■ What to produce
Every line in the listing below from the one with "The Blender Python" through the one with "def Hs(x, y): return" is to be reproduced exactly, both ends included; leave out the rest.

[Scripts that build scenes]
[START]
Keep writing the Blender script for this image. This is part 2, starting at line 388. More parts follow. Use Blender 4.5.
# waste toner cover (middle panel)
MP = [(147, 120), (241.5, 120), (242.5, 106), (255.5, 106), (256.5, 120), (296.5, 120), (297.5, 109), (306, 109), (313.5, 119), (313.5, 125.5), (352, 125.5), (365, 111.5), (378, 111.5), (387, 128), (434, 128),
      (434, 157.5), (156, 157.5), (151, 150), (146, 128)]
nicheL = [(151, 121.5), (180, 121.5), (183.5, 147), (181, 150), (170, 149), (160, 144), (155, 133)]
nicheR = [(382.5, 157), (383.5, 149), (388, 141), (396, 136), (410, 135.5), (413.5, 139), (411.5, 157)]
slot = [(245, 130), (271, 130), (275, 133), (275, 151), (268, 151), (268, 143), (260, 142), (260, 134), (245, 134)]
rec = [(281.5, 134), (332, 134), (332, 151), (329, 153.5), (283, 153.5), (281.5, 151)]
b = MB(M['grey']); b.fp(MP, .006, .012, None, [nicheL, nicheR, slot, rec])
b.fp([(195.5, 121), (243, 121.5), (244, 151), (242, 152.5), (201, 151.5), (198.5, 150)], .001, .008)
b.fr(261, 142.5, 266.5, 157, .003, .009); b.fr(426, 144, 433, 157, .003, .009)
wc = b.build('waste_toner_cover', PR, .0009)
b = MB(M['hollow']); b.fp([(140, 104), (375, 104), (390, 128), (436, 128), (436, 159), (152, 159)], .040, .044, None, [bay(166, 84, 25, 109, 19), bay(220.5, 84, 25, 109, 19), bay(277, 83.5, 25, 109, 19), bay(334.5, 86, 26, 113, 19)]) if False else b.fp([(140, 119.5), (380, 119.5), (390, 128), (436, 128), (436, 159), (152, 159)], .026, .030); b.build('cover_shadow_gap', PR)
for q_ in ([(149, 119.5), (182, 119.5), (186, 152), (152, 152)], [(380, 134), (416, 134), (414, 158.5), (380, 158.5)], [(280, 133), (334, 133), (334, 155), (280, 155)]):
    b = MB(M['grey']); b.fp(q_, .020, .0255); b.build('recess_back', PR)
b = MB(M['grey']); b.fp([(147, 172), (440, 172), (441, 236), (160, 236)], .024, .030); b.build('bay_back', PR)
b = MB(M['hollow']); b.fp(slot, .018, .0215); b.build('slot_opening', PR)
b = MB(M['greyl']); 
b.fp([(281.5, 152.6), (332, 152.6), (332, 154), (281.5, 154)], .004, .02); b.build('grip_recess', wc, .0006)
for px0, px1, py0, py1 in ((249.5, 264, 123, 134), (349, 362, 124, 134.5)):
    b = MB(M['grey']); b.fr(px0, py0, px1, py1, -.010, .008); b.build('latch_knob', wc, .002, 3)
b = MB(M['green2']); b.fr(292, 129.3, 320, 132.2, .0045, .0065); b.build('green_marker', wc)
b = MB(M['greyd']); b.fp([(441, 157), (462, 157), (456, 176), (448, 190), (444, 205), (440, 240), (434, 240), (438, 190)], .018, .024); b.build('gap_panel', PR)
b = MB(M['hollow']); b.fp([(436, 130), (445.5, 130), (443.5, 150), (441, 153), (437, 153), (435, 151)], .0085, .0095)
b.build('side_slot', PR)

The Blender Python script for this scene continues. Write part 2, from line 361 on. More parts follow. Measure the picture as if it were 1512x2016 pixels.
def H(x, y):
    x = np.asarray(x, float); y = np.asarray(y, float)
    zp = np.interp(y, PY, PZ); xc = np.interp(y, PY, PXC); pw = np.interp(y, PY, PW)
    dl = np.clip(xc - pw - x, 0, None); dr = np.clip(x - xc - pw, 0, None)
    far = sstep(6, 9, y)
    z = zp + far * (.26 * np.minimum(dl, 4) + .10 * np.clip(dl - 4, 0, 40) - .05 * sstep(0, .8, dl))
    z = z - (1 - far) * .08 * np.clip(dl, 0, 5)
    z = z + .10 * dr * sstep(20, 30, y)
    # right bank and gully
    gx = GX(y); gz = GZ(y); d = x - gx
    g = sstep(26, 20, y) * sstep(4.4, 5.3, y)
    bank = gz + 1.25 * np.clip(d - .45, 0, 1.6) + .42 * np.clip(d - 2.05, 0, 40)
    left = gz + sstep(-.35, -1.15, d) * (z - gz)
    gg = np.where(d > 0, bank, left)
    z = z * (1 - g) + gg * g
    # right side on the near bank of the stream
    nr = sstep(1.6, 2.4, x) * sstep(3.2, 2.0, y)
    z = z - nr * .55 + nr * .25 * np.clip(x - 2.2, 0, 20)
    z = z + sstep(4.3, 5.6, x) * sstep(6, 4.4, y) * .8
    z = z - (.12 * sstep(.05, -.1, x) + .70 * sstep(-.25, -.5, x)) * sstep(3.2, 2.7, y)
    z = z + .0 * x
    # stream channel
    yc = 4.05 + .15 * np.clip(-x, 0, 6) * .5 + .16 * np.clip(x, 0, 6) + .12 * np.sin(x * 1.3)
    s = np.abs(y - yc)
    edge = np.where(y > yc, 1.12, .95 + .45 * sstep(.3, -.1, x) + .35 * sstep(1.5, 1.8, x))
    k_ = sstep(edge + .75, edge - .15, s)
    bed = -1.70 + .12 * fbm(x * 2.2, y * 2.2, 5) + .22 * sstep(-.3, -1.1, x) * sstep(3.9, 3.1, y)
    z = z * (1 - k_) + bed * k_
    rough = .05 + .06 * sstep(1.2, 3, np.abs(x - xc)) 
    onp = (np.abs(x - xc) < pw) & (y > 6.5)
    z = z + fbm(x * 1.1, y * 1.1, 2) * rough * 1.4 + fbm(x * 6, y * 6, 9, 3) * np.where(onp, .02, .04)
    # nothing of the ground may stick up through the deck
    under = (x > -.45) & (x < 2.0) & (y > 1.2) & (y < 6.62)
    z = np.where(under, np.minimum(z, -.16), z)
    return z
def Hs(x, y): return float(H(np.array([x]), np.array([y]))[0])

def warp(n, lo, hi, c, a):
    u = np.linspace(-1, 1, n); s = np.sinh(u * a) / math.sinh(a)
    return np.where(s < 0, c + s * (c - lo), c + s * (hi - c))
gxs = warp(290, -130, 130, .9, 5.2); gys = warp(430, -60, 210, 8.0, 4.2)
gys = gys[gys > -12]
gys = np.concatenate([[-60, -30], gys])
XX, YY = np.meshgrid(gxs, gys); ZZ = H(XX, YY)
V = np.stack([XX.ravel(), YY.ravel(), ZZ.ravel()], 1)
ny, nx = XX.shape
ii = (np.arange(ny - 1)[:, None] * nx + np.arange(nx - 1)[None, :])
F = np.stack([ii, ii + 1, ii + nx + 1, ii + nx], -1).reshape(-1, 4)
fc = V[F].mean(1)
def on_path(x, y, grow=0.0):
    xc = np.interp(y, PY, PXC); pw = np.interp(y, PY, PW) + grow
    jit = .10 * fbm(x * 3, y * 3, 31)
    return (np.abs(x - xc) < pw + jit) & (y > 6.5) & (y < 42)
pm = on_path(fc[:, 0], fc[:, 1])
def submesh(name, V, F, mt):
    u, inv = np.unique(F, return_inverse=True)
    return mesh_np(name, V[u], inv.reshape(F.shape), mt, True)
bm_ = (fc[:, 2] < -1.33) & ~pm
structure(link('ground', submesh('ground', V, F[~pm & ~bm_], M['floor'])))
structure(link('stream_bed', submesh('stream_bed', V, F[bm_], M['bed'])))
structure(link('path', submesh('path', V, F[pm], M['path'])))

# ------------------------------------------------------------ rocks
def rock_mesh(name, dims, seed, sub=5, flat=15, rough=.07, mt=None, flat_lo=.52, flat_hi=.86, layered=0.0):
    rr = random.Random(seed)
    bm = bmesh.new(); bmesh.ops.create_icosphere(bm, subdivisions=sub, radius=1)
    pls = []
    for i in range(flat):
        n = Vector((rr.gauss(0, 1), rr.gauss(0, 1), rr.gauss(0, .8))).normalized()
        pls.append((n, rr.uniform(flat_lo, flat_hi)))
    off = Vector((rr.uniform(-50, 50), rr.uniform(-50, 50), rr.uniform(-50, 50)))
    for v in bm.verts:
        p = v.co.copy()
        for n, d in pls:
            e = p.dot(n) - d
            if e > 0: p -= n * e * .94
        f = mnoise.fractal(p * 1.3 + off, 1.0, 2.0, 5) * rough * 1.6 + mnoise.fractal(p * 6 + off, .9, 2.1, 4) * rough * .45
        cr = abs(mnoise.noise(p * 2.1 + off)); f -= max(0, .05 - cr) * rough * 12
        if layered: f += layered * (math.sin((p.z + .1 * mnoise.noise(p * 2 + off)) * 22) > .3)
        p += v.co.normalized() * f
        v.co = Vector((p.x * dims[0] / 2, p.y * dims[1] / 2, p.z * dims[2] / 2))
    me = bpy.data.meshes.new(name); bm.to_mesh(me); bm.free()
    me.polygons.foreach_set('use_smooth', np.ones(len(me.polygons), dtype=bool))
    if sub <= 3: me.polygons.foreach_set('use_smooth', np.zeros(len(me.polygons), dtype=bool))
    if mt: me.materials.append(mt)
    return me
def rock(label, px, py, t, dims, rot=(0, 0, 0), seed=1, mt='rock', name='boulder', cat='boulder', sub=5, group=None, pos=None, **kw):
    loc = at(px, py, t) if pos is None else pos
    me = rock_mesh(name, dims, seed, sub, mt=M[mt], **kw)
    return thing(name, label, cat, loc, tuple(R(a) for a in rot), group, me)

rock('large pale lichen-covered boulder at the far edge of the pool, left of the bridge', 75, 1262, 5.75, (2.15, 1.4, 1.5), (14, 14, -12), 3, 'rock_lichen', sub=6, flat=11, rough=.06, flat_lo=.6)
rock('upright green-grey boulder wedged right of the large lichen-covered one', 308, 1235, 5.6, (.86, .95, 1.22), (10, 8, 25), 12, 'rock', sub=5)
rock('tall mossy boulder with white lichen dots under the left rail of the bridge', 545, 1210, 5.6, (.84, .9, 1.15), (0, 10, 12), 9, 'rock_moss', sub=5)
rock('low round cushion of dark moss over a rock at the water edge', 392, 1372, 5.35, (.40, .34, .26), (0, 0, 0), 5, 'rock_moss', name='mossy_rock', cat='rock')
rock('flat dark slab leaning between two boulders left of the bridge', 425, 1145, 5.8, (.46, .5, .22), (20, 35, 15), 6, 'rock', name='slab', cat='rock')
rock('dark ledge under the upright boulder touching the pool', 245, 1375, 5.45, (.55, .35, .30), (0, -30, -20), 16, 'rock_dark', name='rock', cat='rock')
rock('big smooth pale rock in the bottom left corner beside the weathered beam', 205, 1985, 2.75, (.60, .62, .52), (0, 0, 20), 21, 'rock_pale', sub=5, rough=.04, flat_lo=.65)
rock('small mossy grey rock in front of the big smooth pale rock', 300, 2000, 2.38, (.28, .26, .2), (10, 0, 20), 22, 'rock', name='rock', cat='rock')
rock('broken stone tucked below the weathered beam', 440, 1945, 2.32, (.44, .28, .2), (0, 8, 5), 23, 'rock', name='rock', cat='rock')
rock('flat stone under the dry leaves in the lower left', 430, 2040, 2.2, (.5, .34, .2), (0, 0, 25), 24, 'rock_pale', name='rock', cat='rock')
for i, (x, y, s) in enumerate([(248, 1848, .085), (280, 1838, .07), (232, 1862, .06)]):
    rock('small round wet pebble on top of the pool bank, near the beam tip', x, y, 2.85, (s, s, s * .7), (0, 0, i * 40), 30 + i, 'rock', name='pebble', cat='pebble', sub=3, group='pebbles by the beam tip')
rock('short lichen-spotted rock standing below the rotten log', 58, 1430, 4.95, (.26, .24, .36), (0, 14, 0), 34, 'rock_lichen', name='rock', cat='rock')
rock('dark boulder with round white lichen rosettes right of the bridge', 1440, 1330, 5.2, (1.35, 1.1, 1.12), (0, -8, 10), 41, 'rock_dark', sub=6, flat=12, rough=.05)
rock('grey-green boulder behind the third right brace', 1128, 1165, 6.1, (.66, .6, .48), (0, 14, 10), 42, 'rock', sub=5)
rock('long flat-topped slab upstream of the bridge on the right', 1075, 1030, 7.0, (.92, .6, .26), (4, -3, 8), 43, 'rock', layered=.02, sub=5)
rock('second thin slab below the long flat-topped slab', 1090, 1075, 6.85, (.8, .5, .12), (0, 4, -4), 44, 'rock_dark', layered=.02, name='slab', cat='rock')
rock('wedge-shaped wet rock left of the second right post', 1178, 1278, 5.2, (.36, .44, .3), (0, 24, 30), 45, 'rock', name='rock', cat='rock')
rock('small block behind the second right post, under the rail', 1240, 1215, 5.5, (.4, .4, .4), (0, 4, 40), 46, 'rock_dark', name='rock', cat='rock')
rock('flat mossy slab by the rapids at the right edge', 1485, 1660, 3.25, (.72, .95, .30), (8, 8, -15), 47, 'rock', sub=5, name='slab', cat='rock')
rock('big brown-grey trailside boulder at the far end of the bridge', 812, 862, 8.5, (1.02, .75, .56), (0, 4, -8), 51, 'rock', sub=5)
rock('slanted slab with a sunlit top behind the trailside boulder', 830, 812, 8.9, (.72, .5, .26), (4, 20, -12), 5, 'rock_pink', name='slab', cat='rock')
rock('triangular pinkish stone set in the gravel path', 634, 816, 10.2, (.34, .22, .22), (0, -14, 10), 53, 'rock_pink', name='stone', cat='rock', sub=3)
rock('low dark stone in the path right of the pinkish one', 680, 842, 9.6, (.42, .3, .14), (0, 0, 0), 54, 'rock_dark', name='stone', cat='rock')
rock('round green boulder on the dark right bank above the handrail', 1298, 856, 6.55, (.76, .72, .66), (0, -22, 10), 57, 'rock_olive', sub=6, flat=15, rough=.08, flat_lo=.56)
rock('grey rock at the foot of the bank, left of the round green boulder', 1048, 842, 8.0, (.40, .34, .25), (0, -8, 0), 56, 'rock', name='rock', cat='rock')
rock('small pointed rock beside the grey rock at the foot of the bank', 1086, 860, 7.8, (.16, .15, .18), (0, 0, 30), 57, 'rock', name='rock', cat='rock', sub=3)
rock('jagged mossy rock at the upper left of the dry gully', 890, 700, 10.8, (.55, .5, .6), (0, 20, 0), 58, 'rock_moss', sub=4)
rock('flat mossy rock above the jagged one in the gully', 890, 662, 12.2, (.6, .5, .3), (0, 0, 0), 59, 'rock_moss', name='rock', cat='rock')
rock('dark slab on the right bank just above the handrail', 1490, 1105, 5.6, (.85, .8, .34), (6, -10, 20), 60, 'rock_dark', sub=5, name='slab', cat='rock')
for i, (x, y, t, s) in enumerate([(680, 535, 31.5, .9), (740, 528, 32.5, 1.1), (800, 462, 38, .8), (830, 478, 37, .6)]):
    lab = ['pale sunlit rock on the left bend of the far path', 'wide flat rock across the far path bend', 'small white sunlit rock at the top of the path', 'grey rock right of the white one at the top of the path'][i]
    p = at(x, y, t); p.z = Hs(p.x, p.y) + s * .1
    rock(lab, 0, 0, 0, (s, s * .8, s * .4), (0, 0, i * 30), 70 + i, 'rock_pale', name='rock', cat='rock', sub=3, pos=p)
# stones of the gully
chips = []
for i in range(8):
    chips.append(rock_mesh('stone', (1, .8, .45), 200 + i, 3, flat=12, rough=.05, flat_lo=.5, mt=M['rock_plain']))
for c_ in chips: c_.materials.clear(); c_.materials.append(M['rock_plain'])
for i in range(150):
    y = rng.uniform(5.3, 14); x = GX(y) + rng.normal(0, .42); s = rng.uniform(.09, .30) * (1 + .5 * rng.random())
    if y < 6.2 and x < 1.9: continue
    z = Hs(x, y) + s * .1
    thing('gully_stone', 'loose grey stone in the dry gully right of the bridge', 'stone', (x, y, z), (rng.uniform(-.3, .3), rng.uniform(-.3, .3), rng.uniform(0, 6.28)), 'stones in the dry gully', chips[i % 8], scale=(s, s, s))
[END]
■ Task output
The Blender Python script for this scene continues. Write part 2, from line 361 on. More parts follow. Measure the picture as if it were 1512x2016 pixels.
def H(x, y):
    x = np.asarray(x, float); y = np.asarray(y, float)
    zp = np.interp(y, PY, PZ); xc = np.interp(y, PY, PXC); pw = np.interp(y, PY, PW)
    dl = np.clip(xc - pw - x, 0, None); dr = np.clip(x - xc - pw, 0, None)
    far = sstep(6, 9, y)
    z = zp + far * (.26 * np.minimum(dl, 4) + .10 * np.clip(dl - 4, 0, 40) - .05 * sstep(0, .8, dl))
    z = z - (1 - far) * .08 * np.clip(dl, 0, 5)
    z = z + .10 * dr * sstep(20, 30, y)
    # right bank and gully
    gx = GX(y); gz = GZ(y); d = x - gx
    g = sstep(26, 20, y) * sstep(4.4, 5.3, y)
    bank = gz + 1.25 * np.clip(d - .45, 0, 1.6) + .42 * np.clip(d - 2.05, 0, 40)
    left = gz + sstep(-.35, -1.15, d) * (z - gz)
    gg = np.where(d > 0, bank, left)
    z = z * (1 - g) + gg * g
    # right side on the near bank of the stream
    nr = sstep(1.6, 2.4, x) * sstep(3.2, 2.0, y)
    z = z - nr * .55 + nr * .25 * np.clip(x - 2.2, 0, 20)
    z = z + sstep(4.3, 5.6, x) * sstep(6, 4.4, y) * .8
    z = z - (.12 * sstep(.05, -.1, x) + .70 * sstep(-.25, -.5, x)) * sstep(3.2, 2.7, y)
    z = z + .0 * x
    # stream channel
    yc = 4.05 + .15 * np.clip(-x, 0, 6) * .5 + .16 * np.clip(x, 0, 6) + .12 * np.sin(x * 1.3)
    s = np.abs(y - yc)
    edge = np.where(y > yc, 1.12, .95 + .45 * sstep(.3, -.1, x) + .35 * sstep(1.5, 1.8, x))
    k_ = sstep(edge + .75, edge - .15, s)
    bed = -1.70 + .12 * fbm(x * 2.2, y * 2.2, 5) + .22 * sstep(-.3, -1.1, x) * sstep(3.9, 3.1, y)
    z = z * (1 - k_) + bed * k_
    rough = .05 + .06 * sstep(1.2, 3, np.abs(x - xc)) 
    onp = (np.abs(x - xc) < pw) & (y > 6.5)
    z = z + fbm(x * 1.1, y * 1.1, 2) * rough * 1.4 + fbm(x * 6, y * 6, 9, 3) * np.where(onp, .02, .04)
    # nothing of the ground may stick up through the deck
    under = (x > -.45) & (x < 2.0) & (y > 1.2) & (y < 6.62)
    z = np.where(under, np.minimum(z, -.16), z)
    return z
def Hs(x, y): return float(H(np.array([x]), np.array([y]))[0])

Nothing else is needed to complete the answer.